Objective => Below are some records; quote exactly the lines from the one that contains "Reconstruct this image" through the one that contains "rnd = random.Random(7)", inclusive, and no others.

#### Supplied data ####

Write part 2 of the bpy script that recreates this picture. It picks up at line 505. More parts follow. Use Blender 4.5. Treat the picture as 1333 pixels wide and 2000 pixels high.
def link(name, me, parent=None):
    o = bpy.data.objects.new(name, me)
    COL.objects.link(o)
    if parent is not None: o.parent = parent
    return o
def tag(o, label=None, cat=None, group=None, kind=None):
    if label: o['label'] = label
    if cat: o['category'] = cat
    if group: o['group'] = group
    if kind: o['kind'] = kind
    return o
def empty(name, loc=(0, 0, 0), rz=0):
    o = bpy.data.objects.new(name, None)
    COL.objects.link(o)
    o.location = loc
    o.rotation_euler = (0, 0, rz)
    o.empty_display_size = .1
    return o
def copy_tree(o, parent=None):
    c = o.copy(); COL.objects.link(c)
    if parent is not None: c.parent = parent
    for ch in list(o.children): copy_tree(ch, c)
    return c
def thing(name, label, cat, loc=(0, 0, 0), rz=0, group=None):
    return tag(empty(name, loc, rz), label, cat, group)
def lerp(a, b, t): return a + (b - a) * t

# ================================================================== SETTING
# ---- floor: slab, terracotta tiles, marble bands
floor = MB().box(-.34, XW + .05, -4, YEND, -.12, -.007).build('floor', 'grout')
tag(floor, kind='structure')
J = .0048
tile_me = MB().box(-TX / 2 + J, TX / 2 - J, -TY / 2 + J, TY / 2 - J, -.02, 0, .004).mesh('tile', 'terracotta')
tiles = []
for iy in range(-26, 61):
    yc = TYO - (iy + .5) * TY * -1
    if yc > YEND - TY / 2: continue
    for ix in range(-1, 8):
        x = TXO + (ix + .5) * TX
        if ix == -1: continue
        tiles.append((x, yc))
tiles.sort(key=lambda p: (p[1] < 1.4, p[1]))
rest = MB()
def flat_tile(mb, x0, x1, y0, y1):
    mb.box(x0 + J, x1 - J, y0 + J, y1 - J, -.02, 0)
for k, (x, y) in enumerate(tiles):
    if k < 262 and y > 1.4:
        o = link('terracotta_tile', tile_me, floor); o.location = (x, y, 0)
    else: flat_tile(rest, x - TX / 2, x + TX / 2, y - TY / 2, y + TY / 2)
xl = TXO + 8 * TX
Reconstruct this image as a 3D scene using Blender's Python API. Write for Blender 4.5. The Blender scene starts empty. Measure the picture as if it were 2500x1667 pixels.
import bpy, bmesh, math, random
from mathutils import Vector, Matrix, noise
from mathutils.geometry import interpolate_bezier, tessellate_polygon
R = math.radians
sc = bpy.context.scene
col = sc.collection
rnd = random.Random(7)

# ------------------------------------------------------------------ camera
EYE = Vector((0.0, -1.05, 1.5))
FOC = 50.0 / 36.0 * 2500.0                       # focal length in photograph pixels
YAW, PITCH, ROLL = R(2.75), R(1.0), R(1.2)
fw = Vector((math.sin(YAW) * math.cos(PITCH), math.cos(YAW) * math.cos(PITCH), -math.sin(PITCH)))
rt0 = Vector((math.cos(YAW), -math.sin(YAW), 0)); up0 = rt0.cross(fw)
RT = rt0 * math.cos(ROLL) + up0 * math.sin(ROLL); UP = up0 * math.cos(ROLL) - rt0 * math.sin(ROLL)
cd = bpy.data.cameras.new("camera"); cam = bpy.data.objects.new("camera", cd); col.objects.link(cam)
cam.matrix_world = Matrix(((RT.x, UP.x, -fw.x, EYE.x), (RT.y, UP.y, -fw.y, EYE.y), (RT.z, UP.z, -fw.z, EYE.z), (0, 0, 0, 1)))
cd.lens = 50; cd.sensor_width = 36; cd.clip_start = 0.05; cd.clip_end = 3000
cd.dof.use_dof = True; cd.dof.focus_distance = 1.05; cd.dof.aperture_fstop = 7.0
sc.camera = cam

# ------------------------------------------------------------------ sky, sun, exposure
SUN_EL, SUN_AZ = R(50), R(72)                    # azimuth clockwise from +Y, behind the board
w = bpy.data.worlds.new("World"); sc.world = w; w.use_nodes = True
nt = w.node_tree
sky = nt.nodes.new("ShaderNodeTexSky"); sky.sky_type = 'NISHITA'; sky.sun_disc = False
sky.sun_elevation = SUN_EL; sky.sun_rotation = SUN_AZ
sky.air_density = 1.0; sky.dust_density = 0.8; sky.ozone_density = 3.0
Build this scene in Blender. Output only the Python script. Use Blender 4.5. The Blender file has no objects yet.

####

Problem solution =>
Reconstruct this image as a 3D scene using Blender's Python API. Write for Blender 4.5. The Blender scene starts empty. Measure the picture as if it were 2500x1667 pixels.
import bpy, bmesh, math, random
from mathutils import Vector, Matrix, noise
from mathutils.geometry import interpolate_bezier, tessellate_polygon
R = math.radians
sc = bpy.context.scene
col = sc.collection
rnd = random.Random(7)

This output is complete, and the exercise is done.